<<<<

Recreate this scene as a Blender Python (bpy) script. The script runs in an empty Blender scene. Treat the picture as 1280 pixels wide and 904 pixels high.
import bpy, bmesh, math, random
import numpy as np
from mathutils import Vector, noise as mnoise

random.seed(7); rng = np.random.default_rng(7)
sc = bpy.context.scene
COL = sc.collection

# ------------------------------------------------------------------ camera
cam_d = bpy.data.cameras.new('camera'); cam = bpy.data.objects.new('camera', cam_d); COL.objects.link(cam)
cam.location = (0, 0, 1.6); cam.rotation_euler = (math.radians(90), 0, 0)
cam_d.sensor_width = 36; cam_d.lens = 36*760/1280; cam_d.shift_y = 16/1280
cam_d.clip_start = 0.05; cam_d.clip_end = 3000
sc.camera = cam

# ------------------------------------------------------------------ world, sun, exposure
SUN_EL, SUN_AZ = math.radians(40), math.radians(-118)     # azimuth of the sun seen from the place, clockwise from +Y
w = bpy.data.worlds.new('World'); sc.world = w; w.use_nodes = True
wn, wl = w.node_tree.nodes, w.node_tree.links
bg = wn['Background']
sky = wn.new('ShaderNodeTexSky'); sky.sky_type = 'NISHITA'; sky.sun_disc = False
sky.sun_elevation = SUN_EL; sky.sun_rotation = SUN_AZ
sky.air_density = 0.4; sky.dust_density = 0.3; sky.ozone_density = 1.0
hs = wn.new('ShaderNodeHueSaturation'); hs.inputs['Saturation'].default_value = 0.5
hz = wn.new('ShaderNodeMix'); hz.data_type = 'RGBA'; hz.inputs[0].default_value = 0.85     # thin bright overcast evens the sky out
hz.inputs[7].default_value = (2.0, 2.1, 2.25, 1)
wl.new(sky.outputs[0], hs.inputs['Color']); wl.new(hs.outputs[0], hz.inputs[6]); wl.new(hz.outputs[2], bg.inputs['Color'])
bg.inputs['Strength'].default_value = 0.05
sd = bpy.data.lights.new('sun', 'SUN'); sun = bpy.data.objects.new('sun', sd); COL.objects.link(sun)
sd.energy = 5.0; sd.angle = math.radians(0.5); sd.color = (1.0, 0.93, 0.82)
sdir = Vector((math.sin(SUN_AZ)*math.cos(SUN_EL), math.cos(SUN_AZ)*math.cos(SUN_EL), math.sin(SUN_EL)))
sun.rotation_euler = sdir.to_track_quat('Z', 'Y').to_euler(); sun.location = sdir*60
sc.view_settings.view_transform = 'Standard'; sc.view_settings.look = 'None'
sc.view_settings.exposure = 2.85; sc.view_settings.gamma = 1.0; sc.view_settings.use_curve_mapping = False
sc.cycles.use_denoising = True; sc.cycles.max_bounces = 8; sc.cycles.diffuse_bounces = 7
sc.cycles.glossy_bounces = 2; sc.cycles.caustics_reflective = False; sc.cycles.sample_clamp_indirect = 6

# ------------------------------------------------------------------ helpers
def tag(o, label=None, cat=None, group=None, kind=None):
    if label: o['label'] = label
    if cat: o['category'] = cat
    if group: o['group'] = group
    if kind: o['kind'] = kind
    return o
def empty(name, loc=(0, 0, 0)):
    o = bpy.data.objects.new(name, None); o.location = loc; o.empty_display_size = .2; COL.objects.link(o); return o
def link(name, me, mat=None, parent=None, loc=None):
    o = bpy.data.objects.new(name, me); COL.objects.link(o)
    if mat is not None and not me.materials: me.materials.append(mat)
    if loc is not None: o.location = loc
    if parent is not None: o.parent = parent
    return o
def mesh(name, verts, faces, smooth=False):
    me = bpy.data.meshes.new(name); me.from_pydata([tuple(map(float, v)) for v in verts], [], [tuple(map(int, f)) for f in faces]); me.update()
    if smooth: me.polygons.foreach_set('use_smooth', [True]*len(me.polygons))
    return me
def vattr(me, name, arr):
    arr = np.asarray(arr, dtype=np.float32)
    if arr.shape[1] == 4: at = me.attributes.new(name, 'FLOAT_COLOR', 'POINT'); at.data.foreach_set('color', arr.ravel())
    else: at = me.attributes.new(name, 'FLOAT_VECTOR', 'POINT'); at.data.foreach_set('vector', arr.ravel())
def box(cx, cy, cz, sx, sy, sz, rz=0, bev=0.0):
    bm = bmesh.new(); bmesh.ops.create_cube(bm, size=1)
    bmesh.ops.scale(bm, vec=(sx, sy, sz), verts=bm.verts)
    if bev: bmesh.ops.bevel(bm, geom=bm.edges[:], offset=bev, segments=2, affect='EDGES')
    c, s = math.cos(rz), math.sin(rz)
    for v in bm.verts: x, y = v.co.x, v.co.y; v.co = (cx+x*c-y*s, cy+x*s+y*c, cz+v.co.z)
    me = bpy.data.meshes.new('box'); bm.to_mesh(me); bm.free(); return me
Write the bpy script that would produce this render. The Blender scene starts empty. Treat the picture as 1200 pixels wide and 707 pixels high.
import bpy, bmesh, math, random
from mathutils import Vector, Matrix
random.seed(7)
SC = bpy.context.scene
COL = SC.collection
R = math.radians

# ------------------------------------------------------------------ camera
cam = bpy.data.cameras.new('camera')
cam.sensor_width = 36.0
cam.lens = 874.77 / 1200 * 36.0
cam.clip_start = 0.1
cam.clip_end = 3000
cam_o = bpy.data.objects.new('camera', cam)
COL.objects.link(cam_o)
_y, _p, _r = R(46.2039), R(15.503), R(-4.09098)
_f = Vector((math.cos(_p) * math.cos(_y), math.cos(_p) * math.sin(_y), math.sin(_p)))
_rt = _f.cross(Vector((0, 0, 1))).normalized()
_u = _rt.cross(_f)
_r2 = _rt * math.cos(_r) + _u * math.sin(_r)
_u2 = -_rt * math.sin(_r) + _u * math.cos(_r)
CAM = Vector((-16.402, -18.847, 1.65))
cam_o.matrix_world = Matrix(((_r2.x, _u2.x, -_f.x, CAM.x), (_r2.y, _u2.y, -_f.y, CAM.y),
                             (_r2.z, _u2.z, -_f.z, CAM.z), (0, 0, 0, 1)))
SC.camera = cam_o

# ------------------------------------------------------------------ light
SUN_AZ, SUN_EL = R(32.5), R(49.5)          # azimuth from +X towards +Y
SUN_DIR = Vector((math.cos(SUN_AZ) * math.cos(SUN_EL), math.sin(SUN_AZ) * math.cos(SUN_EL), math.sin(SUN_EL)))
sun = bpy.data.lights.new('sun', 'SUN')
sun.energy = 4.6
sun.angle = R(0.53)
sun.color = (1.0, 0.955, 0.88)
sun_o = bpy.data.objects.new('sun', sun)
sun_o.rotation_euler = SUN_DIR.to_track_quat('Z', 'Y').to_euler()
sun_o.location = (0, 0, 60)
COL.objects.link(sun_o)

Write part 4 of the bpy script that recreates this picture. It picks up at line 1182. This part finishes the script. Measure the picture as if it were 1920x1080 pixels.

>>>>

● **Prompt**: Repeat the listing exactly, from its first line to its last.

● **Solved exercise**:
Recreate this scene as a Blender Python (bpy) script. The script runs in an empty Blender scene. Treat the picture as 1280 pixels wide and 904 pixels high.
import bpy, bmesh, math, random
import numpy as np
from mathutils import Vector, noise as mnoise

random.seed(7); rng = np.random.default_rng(7)
sc = bpy.context.scene
COL = sc.collection

# ------------------------------------------------------------------ camera
cam_d = bpy.data.cameras.new('camera'); cam = bpy.data.objects.new('camera', cam_d); COL.objects.link(cam)
cam.location = (0, 0, 1.6); cam.rotation_euler = (math.radians(90), 0, 0)
cam_d.sensor_width = 36; cam_d.lens = 36*760/1280; cam_d.shift_y = 16/1280
cam_d.clip_start = 0.05; cam_d.clip_end = 3000
sc.camera = cam

# ------------------------------------------------------------------ world, sun, exposure
SUN_EL, SUN_AZ = math.radians(40), math.radians(-118)     # azimuth of the sun seen from the place, clockwise from +Y
w = bpy.data.worlds.new('World'); sc.world = w; w.use_nodes = True
wn, wl = w.node_tree.nodes, w.node_tree.links
bg = wn['Background']
sky = wn.new('ShaderNodeTexSky'); sky.sky_type = 'NISHITA'; sky.sun_disc = False
sky.sun_elevation = SUN_EL; sky.sun_rotation = SUN_AZ
sky.air_density = 0.4; sky.dust_density = 0.3; sky.ozone_density = 1.0
hs = wn.new('ShaderNodeHueSaturation'); hs.inputs['Saturation'].default_value = 0.5
hz = wn.new('ShaderNodeMix'); hz.data_type = 'RGBA'; hz.inputs[0].default_value = 0.85     # thin bright overcast evens the sky out
hz.inputs[7].default_value = (2.0, 2.1, 2.25, 1)
wl.new(sky.outputs[0], hs.inputs['Color']); wl.new(hs.outputs[0], hz.inputs[6]); wl.new(hz.outputs[2], bg.inputs['Color'])
bg.inputs['Strength'].default_value = 0.05
sd = bpy.data.lights.new('sun', 'SUN'); sun = bpy.data.objects.new('sun', sd); COL.objects.link(sun)
sd.energy = 5.0; sd.angle = math.radians(0.5); sd.color = (1.0, 0.93, 0.82)
sdir = Vector((math.sin(SUN_AZ)*math.cos(SUN_EL), math.cos(SUN_AZ)*math.cos(SUN_EL), math.sin(SUN_EL)))
sun.rotation_euler = sdir.to_track_quat('Z', 'Y').to_euler(); sun.location = sdir*60
sc.view_settings.view_transform = 'Standard'; sc.view_settings.look = 'None'
sc.view_settings.exposure = 2.85; sc.view_settings.gamma = 1.0; sc.view_settings.use_curve_mapping = False
sc.cycles.use_denoising = True; sc.cycles.max_bounces = 8; sc.cycles.diffuse_bounces = 7
sc.cycles.glossy_bounces = 2; sc.cycles.caustics_reflective = False; sc.cycles.sample_clamp_indirect = 6

# ------------------------------------------------------------------ helpers
def tag(o, label=None, cat=None, group=None, kind=None):
    if label: o['label'] = label
    if cat: o['category'] = cat
    if group: o['group'] = group
    if kind: o['kind'] = kind
    return o
def empty(name, loc=(0, 0, 0)):
    o = bpy.data.objects.new(name, None); o.location = loc; o.empty_display_size = .2; COL.objects.link(o); return o
def link(name, me, mat=None, parent=None, loc=None):
    o = bpy.data.objects.new(name, me); COL.objects.link(o)
    if mat is not None and not me.materials: me.materials.append(mat)
    if loc is not None: o.location = loc
    if parent is not None: o.parent = parent
    return o
def mesh(name, verts, faces, smooth=False):
    me = bpy.data.meshes.new(name); me.from_pydata([tuple(map(float, v)) for v in verts], [], [tuple(map(int, f)) for f in faces]); me.update()
    if smooth: me.polygons.foreach_set('use_smooth', [True]*len(me.polygons))
    return me
def vattr(me, name, arr):
    arr = np.asarray(arr, dtype=np.float32)
    if arr.shape[1] == 4: at = me.attributes.new(name, 'FLOAT_COLOR', 'POINT'); at.data.foreach_set('color', arr.ravel())
    else: at = me.attributes.new(name, 'FLOAT_VECTOR', 'POINT'); at.data.foreach_set('vector', arr.ravel())
def box(cx, cy, cz, sx, sy, sz, rz=0, bev=0.0):
    bm = bmesh.new(); bmesh.ops.create_cube(bm, size=1)
    bmesh.ops.scale(bm, vec=(sx, sy, sz), verts=bm.verts)
    if bev: bmesh.ops.bevel(bm, geom=bm.edges[:], offset=bev, segments=2, affect='EDGES')
    c, s = math.cos(rz), math.sin(rz)
    for v in bm.verts: x, y = v.co.x, v.co.y; v.co = (cx+x*c-y*s, cy+x*s+y*c, cz+v.co.z)
    me = bpy.data.meshes.new('box'); bm.to_mesh(me); bm.free(); return me
Write the bpy script that would produce this render. The Blender scene starts empty. Treat the picture as 1200 pixels wide and 707 pixels high.
import bpy, bmesh, math, random
from mathutils import Vector, Matrix
random.seed(7)
SC = bpy.context.scene
COL = SC.collection
R = math.radians

# ------------------------------------------------------------------ camera
cam = bpy.data.cameras.new('camera')
cam.sensor_width = 36.0
cam.lens = 874.77 / 1200 * 36.0
cam.clip_start = 0.1
cam.clip_end = 3000
cam_o = bpy.data.objects.new('camera', cam)
COL.objects.link(cam_o)
_y, _p, _r = R(46.2039), R(15.503), R(-4.09098)
_f = Vector((math.cos(_p) * math.cos(_y), math.cos(_p) * math.sin(_y), math.sin(_p)))
_rt = _f.cross(Vector((0, 0, 1))).normalized()
_u = _rt.cross(_f)
_r2 = _rt * math.cos(_r) + _u * math.sin(_r)
_u2 = -_rt * math.sin(_r) + _u * math.cos(_r)
CAM = Vector((-16.402, -18.847, 1.65))
cam_o.matrix_world = Matrix(((_r2.x, _u2.x, -_f.x, CAM.x), (_r2.y, _u2.y, -_f.y, CAM.y),
                             (_r2.z, _u2.z, -_f.z, CAM.z), (0, 0, 0, 1)))
SC.camera = cam_o

# ------------------------------------------------------------------ light
SUN_AZ, SUN_EL = R(32.5), R(49.5)          # azimuth from +X towards +Y
SUN_DIR = Vector((math.cos(SUN_AZ) * math.cos(SUN_EL), math.sin(SUN_AZ) * math.cos(SUN_EL), math.sin(SUN_EL)))
sun = bpy.data.lights.new('sun', 'SUN')
sun.energy = 4.6
sun.angle = R(0.53)
sun.color = (1.0, 0.955, 0.88)
sun_o = bpy.data.objects.new('sun', sun)
sun_o.rotation_euler = SUN_DIR.to_track_quat('Z', 'Y').to_euler()
sun_o.location = (0, 0, 60)
COL.objects.link(sun_o)

Write part 4 of the bpy script that recreates this picture. It picks up at line 1182. This part finishes the script. Measure the picture as if it were 1920x1080 pixels.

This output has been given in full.